The Georgia Lottery Corp. today announced that it has transferred a total of $20 billion for education to the state of Georgia since the lottery’s inception in 1993. Georgia Lottery President and CEO Gretchen Corbin presented Governor Nathan Deal with a ceremonial check in his office to mark the occasion.

“Now in its 25th year, the Georgia Lottery Corporation has made a significant difference for Georgia and in the lives of many of its citizens, as millions of students and their families have benefited from Georgia Lottery-funded HOPE Scholarships and Pre-K programs,” said Gov. Deal. “Thanks to the enduring quality of these programs, many students in Georgia will benefit from lottery funds twice, once at the beginning of their educational journeys as a Pre-K student, and again when seeking education beyond high school. The educational programs funded by the Georgia Lottery continue to lay the groundwork for Georgia’s evolving workforce and I congratulate all those who had a hand in bringing us to the $20 billion milestone, as they have helped to secure a brighter future for students in Georgia.”

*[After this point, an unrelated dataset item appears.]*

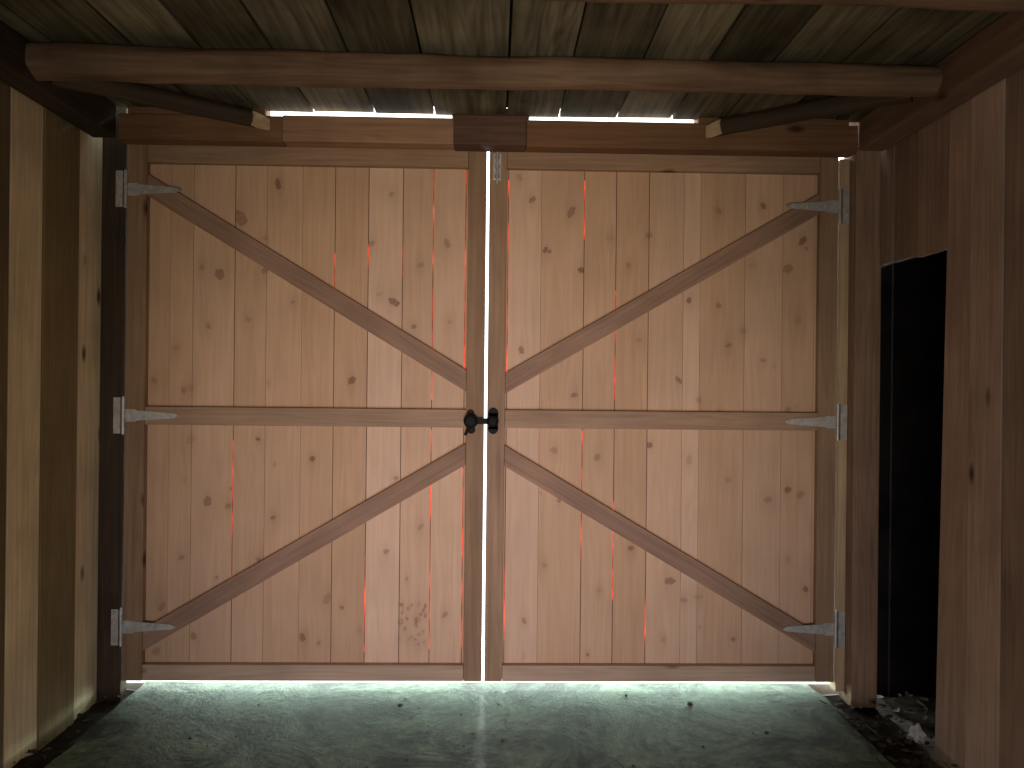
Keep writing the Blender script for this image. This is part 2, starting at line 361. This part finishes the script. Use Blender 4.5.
# ------------------------------------------------------------------ side walls
BK=-5.0
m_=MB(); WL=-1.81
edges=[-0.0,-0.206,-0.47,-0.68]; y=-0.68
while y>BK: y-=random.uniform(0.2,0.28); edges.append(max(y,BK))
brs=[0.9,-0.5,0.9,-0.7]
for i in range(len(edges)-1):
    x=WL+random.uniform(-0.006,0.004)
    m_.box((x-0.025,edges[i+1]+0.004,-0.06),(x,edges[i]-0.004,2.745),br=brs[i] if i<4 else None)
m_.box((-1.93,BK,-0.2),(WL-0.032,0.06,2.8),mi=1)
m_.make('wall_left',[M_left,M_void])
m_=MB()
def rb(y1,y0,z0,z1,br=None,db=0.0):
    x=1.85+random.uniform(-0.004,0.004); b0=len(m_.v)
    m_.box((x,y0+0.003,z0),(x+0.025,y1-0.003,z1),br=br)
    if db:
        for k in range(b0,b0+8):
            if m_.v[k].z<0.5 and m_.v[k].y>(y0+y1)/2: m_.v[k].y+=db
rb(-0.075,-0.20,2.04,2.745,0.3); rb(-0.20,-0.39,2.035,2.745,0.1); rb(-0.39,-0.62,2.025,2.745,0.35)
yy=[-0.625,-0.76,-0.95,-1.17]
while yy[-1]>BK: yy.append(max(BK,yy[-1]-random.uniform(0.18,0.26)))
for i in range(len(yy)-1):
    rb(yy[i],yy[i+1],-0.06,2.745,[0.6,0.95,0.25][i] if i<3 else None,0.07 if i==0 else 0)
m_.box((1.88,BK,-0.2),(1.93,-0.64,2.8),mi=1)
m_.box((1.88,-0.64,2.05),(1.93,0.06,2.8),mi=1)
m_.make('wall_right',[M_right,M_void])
m_=MB(); m_.box((-1.93,BK-0.05,-0.2),(1.93,BK,2.8)); m_.make('wall_back',[M_dark])
m_=MB()
m_.box((1.93,0.10,-0.2),(3.9,0.15,2.8)); m_.box((3.85,-2.6,-0.2),(3.9,0.1,2.8)); m_.box((1.93,-2.65,-0.2),(3.9,-2.6,2.8))
for i in range(9): m_.box((2.0+i*0.2,0.08,-0.1),(2.19+i*0.2,0.10,2.7))
m_.make('wall_side_bay',[M_void])
m_=MB(); m_.box((1.93,-2.6,2.7),(3.85,0.1,2.75)); m_.make('ceiling_side_bay',[M_void])
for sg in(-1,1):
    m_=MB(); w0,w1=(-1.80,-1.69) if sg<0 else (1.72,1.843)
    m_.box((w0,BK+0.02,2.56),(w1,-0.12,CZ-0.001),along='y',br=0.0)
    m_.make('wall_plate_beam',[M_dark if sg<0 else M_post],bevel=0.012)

# ------------------------------------------------------------------ ceiling
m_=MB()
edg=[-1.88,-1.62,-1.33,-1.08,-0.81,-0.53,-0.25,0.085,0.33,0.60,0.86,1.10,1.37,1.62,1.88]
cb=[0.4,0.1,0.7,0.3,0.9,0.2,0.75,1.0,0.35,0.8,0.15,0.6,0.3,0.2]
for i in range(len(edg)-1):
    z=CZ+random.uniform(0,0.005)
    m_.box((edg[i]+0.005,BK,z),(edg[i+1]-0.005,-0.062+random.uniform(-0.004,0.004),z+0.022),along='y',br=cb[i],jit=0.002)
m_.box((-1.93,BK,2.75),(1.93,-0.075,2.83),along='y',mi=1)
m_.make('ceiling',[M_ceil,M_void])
def log(p0,p1,r0,r1,seed):
    m_=MB(); m_.tube(p0,p1,r0,r1,28,90,bump=0.14,seed=seed,crook=0.005,capmi=1); return m_.make('log_joist',[M_log,M_cut],smooth=True)
log((-1.78,-0.73,2.650),(1.80,-0.73,2.642),0.064,0.056,1.3)
log((-1.80,-1.40,2.652),(1.80,-1.37,2.654),0.058,0.056,4.1)
log((-1.80,-2.2,2.648),(1.80,-2.2,2.650),0.064,0.060,7.1)
log((-1.80,-3.2,2.648),(1.80,-3.2,2.650),0.064,0.060,9.1)
for sg in(-1,1):
    m_=MB()
    m_.tube((sg*1.69,-0.63,2.645),(sg*1.05,-0.16,2.645),0.048,0.042,20,30,bump=0.07,seed=2+sg,capmi=1,n1=(-sg*0.85,-0.53,0),flat=0.85)
    m_.make('log_brace',[M_dark,M_cut],smooth=True)

# ------------------------------------------------------------------ floor
m_=MB()
nx,ny=80,60
X0,X1,Y0,Y1=-1.63,1.60,BK,0.10
for i in range(nx+1):
    for j in range(ny+1):
        x=X0+(X1-X0)*i/nx; y=Y0+(Y1-Y0)*j/ny
        if i==0: x+=0.03*noise.noise(Vector((0,y*5,0)))
        if i==nx: x+=0.03*noise.noise(Vector((9,y*5,0)))
        z=0.006*noise.noise(Vector((x*2,y*2,3)))
        m_.v.append(Vector((x,y,z)))
for i in range(nx):
    for j in range(ny):
        a=i*(ny+1)+j; m_.f.append([a,a+ny+1,a+ny+2,a+1]); m_.mi.append(0)
rim=[i*(ny+1) for i in range(nx+1)]+[nx*(ny+1)+j for j in range(1,ny+1)]+[i*(ny+1)+ny for i in range(nx-1,-1,-1)]+[j for j in range(ny-1,0,-1)]
bb=len(m_.v)
for r in rim: v=m_.v[r]; m_.v.append(Vector((v.x,v.y,-0.12)))
for k in range(len(rim)):
    l=(k+1)%len(rim); m_.f.append([rim[l],rim[k],bb+k,bb+l]); m_.mi.append(0)
m_.gc=[Vector((0,0,0))]*len(m_.v); m_.br=[0.5]*len(m_.v); m_.kn=[0]*len(m_.v)
m_.make('floor',[M_conc],smooth=True)
m_=MB(); nx,ny=110,120
for i in range(nx+1):
    for j in range(ny+1):
        x=-2.0+5.9*i/nx; y=BK+(5.1)*j/ny
        z=-0.055+0.03*noise.noise(Vector((x*6,y*6,1)))+0.012*noise.noise(Vector((x*19,y*19,1)))
        if abs(x)<1.55: z=-0.1
        m_.v.append(Vector((x,y,z)))
for i in range(nx):
    for j in range(ny):
        a=i*(ny+1)+j; m_.f.append([a,a+ny+1,a+ny+2,a+1]); m_.mi.append(0)
m_.gc=[Vector((0,0,0))]*len(m_.v); m_.br=[0.5]*len(m_.v); m_.kn=[0]*len(m_.v)
m_.make('dirt_ground',[M_dirt],smooth=True)
m_=MB(); m_.box((-15,0.101,-0.3),(15,25,-0.004)); m_.make('outdoor_ground',[M_out])

# litter
m_=MB()
def leaf(x,y,z,s):
    b0=len(m_.v); a=random.uniform(0,6.28); R=Matrix.Rotation(a,3,'Z')@Matrix.Rotation(random.uniform(-0.6,0.6),3,'X')
    pts=[(-1,0,0.1),(-0.5,0.42,0.0),(0.3,0.5,0.15),(1,0,0.3),(0.3,-0.5,0.2),(-0.5,-0.42,0.05),(0,0,-0.1)]
    for p in pts: m_.v.append(R@(Vector(p)*s)+Vector((x,y,z)))
    for k in range(6): m_.f.append([b0+k,b0+(k+1)%6,b0+6]); m_.mi.append(0)
    for p in pts: m_.gc.append(Vector((0,0,0))); m_.br.append(0.5); m_.kn.append(0)
for k in range(170): leaf(random.uniform(1.60,1.84),random.uniform(-1.2,-0.10),random.uniform(-0.03,0.01),random.uniform(0.010,0.028))
for k in range(60): leaf(random.uniform(1.88,2.3),random.uniform(-0.6,-0.0),random.uniform(-0.03,0.01),random.uniform(0.012,0.03))
for k in range(60): leaf(random.uniform(-1.79,-1.64),random.uniform(-1.2,-0.05),random.uniform(-0.03,0.0),random.uniform(0.008,0.02))
for k in range(34):
    x=random.uniform(1.55,1.82);y=random.uniform(-1.0,-0.15);a=random.uniform(0,6.28);l=random.uniform(0.04,0.14)
    m_.tube((x,y,0.004),(x+math.cos(a)*l*0.3,y+math.sin(a)*l,0.02),0.0025,0.0018,6)
m_.make('leaf_litter',[M_leaf])
m_=MB()
def blob(m_,c,r,seed,sq=0.6,amp=0.35,seg=12,rg=8):
    b0=len(m_.v)
    for i in range(rg+1):
        ph=math.pi*i/rg
        for j in range(seg):
            th=2*math.pi*j/seg; d=Vector((math.sin(ph)*math.cos(th),math.sin(ph)*math.sin(th),math.cos(ph)))
            rr=r*(1+amp*noise.noise(d*1.7+Vector((seed*3.1,seed,0)))); m_.v.append(Vector((d.x*rr,d.y*rr,d.z*rr*sq))+Vector(c))
            m_.gc.append(d);m_.br.append(0.5);m_.kn.append(0)
    for i in range(rg):
        for j in range(seg):
            k=(j+1)%seg; m_.f.append([b0+i*seg+j,b0+(i+1)*seg+j,b0+(i+1)*seg+k,b0+i*seg+k]); m_.mi.append(0)
for k in range(30):
    x=random.uniform(-1.5,1.5);y=random.uniform(-0.75,-0.05); r=random.choice([0.003,0.004,0.005,0.007]); blob(m_,(x,y,r*0.5),r,k)
blob(m_,(-0.37,-0.18,0.008),0.012,77); blob(m_,(0.95,-0.16,0.007),0.013,78); blob(m_,(1.2,-0.45,0.008),0.010,79)
m_.make('pebbles',[M_stone],smooth=True)
m_=MB(); blob(m_,(1.81,-0.50,0.02),0.026,5,sq=1.2,amp=0.9,seg=20,rg=14); m_.make('crumpled_paper',[M_paper])

# ------------------------------------------------------------------ light
w=bpy.data.worlds.new('World'); S.world=w; w.use_nodes=True
bg=w.node_tree.nodes['Background']; bg.inputs[0].default_value=(0.92,1.0,0.99,1); bg.inputs[1].default_value=4.0
def lamp(kind,name,loc,target,energy,col,**kw):
    d=bpy.data.lights.new(name,kind); d.energy=energy; d.color=col
    for k,v in kw.items(): setattr(d,k,v)
    o=bpy.data.objects.new(name,d); C.objects.link(o); o.location=loc
    o.rotation_euler=(Vector(target)-Vector(loc)).to_track_quat('-Z','Y').to_euler(); return o
lamp('SUN','sun',(0.0,6,4),(0,0,0),3.2,(0.95,0.98,1.0),angle=0.07)
lamp('SPOT','door_fill_spot',(0.0,-4.3,1.0),(0.0,0,1.33),245,(1.0,0.77,0.60),spot_size=math.radians(53),spot_blend=1.0,shadow_soft_size=0.35)  # added fill, no actual fixture: brightens door centre, fades to edges
lamp('SPOT','low_lilac_fill',(0.0,-3.3,0.35),(0,0,0.38),92,(0.66,0.64,1.0),spot_size=math.radians(70),spot_blend=1.0,shadow_soft_size=0.25)  # added lilac fill imitating glare over the lower doors
lamp('AREA','doorway_sky_light',(0.0,0.75,0.16),(0,-0.5,0.0),36,(0.70,1.0,0.84),shape='RECTANGLE',size=3.3,size_y=0.25)
lamp('AREA','barn_ambient_fill',(0,-4.7,0.6),(0,0,0.8),30,(1.0,0.87,0.72),shape='RECTANGLE',size=2.5,size_y=0.9)  # added low fill to brighten side walls, no actual fixture

# ------------------------------------------------------------------ camera
cd=bpy.data.cameras.new('camera'); cd.lens=26.72; cd.sensor_width=36; cd.clip_start=0.02
co=bpy.data.objects.new('camera',cd); C.objects.link(co)
R=Matrix.Rotation(math.radians(-1.25),4,'Z')@Matrix.Rotation(math.radians(90.03),4,'X')@Matrix.Rotation(math.radians(0.6),4,'Z')
co.matrix_world=Matrix.Translation((0.045,-3.62,1.46))@R
S.camera=co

Since the Georgia Lottery began, more than 1.8 million students have benefited from HOPE programs, which include the HOPE Scholarship, HOPE Grant, Zell Miller Scholarship, Zell Miller Grant, HOPE GED Grant and HOPE Career Grant.

Additionally, more than 1.6 million 4-year-olds have received a jumpstart on their education with high-quality, Georgia Lottery-funded Pre-K.

“Our success directly impacts Georgia’s students and families, who benefit from the important educational programs that we fund,” Corbin said. “Reaching the $20-billion milestone is an achievement that all Georgians can celebrate.”

On average, the Georgia Lottery generates approximately $3 million every day for HOPE and Pre-K.

The Georgia Lottery commemorated its 25-year anniversary in June.

Since its first year, the Georgia Lottery Corp. has returned more than $20 billion to the state of Georgia for education. All Georgia Lottery profits go to pay for specific educational programs, including Georgia’s HOPE Scholarship Program and Georgia’s Pre-K Program. More than 1.8 million students have received HOPE, and more than 1.6 million 4-year-olds have attended the statewide, voluntary prekindergarten program.